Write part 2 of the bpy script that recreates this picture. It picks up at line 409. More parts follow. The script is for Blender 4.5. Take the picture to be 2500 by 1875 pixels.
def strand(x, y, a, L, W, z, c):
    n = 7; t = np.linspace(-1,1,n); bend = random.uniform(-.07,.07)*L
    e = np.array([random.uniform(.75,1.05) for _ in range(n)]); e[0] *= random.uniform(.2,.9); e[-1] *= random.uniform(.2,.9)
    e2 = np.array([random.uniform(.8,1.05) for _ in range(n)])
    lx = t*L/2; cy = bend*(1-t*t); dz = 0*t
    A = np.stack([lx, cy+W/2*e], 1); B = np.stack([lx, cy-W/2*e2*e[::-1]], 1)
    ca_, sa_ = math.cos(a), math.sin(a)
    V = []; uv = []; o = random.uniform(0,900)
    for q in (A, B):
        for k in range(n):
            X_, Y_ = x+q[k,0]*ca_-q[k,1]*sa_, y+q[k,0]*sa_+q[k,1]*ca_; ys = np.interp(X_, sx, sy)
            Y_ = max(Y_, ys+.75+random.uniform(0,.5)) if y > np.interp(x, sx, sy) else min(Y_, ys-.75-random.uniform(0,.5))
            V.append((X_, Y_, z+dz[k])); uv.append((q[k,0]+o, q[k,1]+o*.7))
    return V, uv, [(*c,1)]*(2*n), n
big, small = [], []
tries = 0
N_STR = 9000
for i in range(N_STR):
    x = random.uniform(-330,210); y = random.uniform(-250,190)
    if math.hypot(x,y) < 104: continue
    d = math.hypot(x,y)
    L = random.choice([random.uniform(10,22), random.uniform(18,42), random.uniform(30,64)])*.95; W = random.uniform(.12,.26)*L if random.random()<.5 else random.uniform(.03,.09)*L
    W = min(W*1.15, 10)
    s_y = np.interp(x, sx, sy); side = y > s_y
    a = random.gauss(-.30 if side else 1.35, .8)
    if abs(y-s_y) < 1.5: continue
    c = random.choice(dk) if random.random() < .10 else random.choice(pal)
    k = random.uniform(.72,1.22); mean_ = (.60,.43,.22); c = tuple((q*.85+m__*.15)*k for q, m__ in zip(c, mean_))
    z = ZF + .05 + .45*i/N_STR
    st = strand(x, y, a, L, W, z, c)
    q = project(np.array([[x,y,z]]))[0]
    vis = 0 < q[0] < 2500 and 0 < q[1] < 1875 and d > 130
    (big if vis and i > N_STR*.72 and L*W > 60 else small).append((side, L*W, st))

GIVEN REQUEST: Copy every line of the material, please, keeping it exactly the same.

RESPONSE:
Write part 2 of the bpy script that recreates this picture. It picks up at line 409. More parts follow. The script is for Blender 4.5. Take the picture to be 2500 by 1875 pixels.
def strand(x, y, a, L, W, z, c):
    n = 7; t = np.linspace(-1,1,n); bend = random.uniform(-.07,.07)*L
    e = np.array([random.uniform(.75,1.05) for _ in range(n)]); e[0] *= random.uniform(.2,.9); e[-1] *= random.uniform(.2,.9)
    e2 = np.array([random.uniform(.8,1.05) for _ in range(n)])
    lx = t*L/2; cy = bend*(1-t*t); dz = 0*t
    A = np.stack([lx, cy+W/2*e], 1); B = np.stack([lx, cy-W/2*e2*e[::-1]], 1)
    ca_, sa_ = math.cos(a), math.sin(a)
    V = []; uv = []; o = random.uniform(0,900)
    for q in (A, B):
        for k in range(n):
            X_, Y_ = x+q[k,0]*ca_-q[k,1]*sa_, y+q[k,0]*sa_+q[k,1]*ca_; ys = np.interp(X_, sx, sy)
            Y_ = max(Y_, ys+.75+random.uniform(0,.5)) if y > np.interp(x, sx, sy) else min(Y_, ys-.75-random.uniform(0,.5))
            V.append((X_, Y_, z+dz[k])); uv.append((q[k,0]+o, q[k,1]+o*.7))
    return V, uv, [(*c,1)]*(2*n), n
big, small = [], []
tries = 0
N_STR = 9000
for i in range(N_STR):
    x = random.uniform(-330,210); y = random.uniform(-250,190)
    if math.hypot(x,y) < 104: continue
    d = math.hypot(x,y)
    L = random.choice([random.uniform(10,22), random.uniform(18,42), random.uniform(30,64)])*.95; W = random.uniform(.12,.26)*L if random.random()<.5 else random.uniform(.03,.09)*L
    W = min(W*1.15, 10)
    s_y = np.interp(x, sx, sy); side = y > s_y
    a = random.gauss(-.30 if side else 1.35, .8)
    if abs(y-s_y) < 1.5: continue
    c = random.choice(dk) if random.random() < .10 else random.choice(pal)
    k = random.uniform(.72,1.22); mean_ = (.60,.43,.22); c = tuple((q*.85+m__*.15)*k for q, m__ in zip(c, mean_))
    z = ZF + .05 + .45*i/N_STR
    st = strand(x, y, a, L, W, z, c)
    q = project(np.array([[x,y,z]]))[0]
    vis = 0 < q[0] < 2500 and 0 < q[1] < 1875 and d > 130
    (big if vis and i > N_STR*.72 and L*W > 60 else small).append((side, L*W, st))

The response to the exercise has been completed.